__REQUEST__. Please set down exactly the lines of the listing below from the line containing "What Blender Python" through the line containing "R = random.Random(11)", both lines included, leaving out all other lines.

** BEGIN SOURCE RECORDS **

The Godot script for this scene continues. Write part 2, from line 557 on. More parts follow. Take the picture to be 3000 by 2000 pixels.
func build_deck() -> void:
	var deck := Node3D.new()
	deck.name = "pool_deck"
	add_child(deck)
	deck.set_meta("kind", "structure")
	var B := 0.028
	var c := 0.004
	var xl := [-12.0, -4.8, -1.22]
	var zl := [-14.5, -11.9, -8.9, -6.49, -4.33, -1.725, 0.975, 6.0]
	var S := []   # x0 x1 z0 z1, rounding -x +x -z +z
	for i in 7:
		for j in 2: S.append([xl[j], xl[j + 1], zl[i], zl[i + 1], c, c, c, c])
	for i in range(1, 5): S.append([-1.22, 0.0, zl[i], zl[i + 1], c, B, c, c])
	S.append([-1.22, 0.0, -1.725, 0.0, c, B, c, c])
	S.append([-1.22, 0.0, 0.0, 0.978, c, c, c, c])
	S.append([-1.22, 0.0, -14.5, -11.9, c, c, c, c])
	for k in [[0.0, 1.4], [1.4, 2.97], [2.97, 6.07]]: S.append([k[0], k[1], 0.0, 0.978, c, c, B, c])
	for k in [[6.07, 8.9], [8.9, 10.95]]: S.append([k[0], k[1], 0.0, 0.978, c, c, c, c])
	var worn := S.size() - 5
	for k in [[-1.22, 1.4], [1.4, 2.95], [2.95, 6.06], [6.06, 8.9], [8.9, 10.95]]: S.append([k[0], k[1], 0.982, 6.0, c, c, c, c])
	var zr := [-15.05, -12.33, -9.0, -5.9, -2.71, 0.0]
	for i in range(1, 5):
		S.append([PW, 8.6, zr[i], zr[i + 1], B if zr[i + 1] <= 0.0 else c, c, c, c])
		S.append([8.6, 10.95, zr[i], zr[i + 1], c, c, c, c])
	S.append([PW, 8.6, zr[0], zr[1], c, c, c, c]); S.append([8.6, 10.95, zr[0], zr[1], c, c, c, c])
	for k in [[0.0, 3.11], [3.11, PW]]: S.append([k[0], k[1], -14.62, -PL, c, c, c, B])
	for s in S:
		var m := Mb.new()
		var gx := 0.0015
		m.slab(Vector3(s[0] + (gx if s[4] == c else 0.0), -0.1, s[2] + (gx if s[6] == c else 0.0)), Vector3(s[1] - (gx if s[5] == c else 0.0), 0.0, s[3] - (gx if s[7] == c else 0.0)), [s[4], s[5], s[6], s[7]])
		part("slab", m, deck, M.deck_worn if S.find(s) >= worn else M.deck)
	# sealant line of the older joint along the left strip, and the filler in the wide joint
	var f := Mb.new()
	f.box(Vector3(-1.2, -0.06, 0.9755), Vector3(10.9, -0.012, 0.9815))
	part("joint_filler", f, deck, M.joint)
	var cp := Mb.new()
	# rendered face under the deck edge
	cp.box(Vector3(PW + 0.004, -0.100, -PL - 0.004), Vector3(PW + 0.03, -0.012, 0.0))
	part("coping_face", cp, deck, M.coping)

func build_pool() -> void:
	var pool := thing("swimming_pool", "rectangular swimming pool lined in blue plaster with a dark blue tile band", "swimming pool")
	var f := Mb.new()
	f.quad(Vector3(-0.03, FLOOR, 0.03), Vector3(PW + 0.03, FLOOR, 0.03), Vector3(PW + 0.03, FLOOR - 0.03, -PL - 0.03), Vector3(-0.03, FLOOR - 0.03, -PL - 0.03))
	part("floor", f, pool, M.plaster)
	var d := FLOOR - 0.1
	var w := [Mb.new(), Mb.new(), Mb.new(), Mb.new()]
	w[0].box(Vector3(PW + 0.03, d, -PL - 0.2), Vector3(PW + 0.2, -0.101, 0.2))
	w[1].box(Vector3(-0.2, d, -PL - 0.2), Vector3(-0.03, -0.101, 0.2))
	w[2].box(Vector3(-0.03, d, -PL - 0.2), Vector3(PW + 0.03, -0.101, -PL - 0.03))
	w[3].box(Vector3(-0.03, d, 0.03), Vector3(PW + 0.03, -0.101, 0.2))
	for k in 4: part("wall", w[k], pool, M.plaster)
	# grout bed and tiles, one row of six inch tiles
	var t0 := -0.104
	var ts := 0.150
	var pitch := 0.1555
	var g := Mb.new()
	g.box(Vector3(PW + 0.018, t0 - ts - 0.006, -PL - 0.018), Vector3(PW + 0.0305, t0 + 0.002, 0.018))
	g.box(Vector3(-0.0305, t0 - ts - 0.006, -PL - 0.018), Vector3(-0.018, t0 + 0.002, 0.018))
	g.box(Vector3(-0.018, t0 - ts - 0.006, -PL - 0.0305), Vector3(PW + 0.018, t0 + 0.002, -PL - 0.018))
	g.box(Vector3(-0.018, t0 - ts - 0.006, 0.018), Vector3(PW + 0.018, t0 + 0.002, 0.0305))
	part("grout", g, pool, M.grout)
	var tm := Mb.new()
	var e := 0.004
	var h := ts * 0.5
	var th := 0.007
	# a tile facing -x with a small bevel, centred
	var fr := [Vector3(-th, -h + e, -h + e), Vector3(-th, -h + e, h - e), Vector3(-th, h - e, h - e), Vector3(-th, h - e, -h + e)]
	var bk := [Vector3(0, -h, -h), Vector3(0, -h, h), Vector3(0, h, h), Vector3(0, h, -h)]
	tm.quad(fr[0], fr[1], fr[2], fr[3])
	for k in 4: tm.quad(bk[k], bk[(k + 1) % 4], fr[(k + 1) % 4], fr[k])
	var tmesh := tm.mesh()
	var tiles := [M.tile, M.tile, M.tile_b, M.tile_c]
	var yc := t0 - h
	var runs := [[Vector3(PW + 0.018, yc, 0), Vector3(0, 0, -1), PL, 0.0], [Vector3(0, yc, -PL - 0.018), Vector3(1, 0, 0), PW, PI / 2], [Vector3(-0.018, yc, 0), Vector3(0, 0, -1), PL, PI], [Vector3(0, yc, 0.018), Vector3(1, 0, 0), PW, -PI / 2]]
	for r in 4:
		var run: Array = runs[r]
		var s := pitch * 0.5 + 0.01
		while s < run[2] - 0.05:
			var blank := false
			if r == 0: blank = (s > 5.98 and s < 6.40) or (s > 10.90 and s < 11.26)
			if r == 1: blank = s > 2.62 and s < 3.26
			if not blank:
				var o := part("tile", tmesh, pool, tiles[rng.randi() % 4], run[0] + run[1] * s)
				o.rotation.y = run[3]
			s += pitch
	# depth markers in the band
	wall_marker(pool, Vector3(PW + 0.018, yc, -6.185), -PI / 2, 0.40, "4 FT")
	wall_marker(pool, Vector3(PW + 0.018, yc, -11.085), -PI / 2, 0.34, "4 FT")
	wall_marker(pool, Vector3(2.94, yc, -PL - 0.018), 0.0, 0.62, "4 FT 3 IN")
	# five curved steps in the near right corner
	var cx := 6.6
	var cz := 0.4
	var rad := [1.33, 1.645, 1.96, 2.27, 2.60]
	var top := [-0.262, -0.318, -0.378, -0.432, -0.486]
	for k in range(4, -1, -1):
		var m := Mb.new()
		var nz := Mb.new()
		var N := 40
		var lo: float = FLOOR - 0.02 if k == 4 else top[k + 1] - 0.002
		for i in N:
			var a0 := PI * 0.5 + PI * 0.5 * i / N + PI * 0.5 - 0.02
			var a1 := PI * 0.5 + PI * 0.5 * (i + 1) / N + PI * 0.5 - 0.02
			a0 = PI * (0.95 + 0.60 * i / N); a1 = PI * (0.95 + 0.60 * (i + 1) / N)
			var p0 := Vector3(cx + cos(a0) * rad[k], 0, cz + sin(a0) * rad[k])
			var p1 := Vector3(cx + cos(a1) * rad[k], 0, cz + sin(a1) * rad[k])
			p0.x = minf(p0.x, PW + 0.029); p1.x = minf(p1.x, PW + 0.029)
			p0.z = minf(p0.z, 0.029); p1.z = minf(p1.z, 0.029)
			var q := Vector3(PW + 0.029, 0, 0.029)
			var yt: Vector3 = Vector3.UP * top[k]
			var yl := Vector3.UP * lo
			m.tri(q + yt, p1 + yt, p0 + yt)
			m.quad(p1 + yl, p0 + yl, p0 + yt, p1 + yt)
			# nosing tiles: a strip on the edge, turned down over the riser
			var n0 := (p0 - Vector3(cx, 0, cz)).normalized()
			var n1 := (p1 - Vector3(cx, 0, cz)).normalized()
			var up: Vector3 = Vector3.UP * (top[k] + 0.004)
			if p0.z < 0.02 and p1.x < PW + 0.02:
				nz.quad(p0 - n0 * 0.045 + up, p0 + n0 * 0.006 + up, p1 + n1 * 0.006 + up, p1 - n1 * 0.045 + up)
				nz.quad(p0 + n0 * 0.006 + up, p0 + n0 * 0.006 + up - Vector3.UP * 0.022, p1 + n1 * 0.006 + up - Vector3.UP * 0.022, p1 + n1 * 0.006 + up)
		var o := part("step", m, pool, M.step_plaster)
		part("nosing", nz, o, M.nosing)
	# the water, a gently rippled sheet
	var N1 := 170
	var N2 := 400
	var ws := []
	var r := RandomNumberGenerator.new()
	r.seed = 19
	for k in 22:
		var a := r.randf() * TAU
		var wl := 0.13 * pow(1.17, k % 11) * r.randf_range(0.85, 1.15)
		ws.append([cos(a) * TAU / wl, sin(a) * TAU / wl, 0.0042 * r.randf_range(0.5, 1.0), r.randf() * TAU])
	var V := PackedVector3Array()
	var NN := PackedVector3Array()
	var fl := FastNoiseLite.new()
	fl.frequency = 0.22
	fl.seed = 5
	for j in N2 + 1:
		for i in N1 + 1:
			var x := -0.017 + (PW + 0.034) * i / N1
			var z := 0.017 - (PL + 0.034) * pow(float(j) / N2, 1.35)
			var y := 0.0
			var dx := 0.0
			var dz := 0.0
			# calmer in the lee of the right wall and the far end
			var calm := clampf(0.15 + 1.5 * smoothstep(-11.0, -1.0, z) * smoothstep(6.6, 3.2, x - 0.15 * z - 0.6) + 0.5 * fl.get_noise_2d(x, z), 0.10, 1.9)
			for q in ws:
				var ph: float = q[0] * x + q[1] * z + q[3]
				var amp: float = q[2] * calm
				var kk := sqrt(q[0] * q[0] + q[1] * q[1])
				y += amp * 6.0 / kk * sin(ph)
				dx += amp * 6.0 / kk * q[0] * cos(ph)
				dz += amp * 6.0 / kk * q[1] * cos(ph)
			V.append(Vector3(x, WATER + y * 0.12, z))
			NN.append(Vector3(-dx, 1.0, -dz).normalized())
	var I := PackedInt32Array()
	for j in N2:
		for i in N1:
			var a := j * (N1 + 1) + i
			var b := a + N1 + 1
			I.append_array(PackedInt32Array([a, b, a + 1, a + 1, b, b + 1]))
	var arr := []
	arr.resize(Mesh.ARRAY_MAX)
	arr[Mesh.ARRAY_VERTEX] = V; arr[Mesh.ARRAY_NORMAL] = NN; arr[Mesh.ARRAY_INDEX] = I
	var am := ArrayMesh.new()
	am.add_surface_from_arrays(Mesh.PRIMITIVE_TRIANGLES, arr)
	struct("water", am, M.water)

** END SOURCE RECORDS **
** BEGIN SOURCE RECORDS **

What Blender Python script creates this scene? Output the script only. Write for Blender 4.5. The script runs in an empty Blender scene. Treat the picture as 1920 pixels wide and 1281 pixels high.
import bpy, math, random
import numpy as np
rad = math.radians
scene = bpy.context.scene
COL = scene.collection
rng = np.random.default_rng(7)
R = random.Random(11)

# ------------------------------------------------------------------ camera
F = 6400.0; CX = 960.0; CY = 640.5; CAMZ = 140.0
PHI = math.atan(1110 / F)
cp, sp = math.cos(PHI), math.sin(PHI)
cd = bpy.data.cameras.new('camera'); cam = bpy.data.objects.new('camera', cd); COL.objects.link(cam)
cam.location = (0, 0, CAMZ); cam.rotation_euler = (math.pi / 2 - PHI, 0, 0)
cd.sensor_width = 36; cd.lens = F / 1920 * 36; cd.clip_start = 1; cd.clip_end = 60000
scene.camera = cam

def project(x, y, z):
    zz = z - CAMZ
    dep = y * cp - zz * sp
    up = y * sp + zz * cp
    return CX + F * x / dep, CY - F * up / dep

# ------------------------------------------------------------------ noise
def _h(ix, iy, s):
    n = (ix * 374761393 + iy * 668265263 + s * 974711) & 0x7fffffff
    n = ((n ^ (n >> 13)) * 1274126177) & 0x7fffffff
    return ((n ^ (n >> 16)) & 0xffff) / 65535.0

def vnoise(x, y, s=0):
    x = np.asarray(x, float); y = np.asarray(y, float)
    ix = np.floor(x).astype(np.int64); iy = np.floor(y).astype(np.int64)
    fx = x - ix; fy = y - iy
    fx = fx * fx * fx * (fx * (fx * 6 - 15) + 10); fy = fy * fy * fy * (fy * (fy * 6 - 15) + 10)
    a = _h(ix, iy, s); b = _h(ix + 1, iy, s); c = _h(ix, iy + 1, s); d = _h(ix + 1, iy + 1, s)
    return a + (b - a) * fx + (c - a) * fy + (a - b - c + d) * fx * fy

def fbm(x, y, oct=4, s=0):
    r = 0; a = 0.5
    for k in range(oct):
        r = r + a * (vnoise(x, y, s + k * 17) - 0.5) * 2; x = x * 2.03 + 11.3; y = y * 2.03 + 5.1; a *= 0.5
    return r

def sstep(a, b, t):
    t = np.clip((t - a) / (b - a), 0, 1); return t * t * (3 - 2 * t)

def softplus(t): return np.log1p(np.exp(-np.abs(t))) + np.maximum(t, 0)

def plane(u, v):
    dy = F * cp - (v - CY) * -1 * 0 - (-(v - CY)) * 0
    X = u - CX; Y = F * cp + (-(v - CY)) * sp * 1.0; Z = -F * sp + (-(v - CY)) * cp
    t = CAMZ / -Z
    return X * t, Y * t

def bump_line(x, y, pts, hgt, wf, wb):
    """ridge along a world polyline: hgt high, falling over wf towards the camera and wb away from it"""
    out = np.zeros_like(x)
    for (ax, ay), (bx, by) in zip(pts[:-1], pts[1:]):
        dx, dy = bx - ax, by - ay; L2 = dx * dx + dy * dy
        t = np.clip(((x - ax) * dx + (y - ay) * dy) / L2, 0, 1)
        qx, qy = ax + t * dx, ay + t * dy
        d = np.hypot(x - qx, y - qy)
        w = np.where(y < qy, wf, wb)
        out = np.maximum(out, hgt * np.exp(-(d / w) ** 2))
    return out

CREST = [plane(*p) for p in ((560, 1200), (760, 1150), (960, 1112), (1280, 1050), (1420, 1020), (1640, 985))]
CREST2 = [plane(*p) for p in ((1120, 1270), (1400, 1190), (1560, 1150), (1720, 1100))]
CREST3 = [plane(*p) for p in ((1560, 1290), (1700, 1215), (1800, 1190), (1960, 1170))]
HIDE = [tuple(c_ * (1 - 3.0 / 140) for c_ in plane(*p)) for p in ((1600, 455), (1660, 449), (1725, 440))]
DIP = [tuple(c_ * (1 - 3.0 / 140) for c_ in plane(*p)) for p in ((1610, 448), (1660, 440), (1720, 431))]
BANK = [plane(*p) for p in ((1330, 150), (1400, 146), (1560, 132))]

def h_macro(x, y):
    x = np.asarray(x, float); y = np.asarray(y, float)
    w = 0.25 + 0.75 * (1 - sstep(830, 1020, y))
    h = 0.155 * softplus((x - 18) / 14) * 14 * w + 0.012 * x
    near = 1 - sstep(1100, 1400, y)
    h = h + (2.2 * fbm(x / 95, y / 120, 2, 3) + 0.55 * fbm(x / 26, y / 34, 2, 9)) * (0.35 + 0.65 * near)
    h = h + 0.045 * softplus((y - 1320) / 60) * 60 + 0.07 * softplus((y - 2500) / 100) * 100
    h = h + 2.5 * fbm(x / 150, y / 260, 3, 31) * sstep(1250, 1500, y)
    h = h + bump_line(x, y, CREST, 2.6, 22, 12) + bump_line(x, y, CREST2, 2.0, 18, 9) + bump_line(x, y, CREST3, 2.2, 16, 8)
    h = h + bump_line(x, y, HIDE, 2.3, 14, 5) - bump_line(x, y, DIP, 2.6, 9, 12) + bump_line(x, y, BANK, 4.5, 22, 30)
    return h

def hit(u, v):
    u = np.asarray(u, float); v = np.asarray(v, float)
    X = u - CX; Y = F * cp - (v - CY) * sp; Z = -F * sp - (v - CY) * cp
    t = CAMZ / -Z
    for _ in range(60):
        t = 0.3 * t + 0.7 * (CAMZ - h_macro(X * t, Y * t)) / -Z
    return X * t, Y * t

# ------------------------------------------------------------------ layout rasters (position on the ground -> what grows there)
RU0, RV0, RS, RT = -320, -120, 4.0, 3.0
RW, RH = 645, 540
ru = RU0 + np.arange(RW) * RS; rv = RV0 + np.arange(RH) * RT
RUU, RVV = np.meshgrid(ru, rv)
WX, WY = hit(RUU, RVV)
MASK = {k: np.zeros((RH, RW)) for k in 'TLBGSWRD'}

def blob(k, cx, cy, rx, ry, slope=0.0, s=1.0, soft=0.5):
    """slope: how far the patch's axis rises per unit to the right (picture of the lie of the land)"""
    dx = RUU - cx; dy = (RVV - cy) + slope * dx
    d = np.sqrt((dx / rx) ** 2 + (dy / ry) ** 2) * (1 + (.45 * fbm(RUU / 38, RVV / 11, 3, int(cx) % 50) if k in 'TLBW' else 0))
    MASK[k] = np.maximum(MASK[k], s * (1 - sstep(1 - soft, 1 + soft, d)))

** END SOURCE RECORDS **

__REPLY__.
What Blender Python script creates this scene? Output the script only. Write for Blender 4.5. The script runs in an empty Blender scene. Treat the picture as 1920 pixels wide and 1281 pixels high.
import bpy, math, random
import numpy as np
rad = math.radians
scene = bpy.context.scene
COL = scene.collection
rng = np.random.default_rng(7)
R = random.Random(11)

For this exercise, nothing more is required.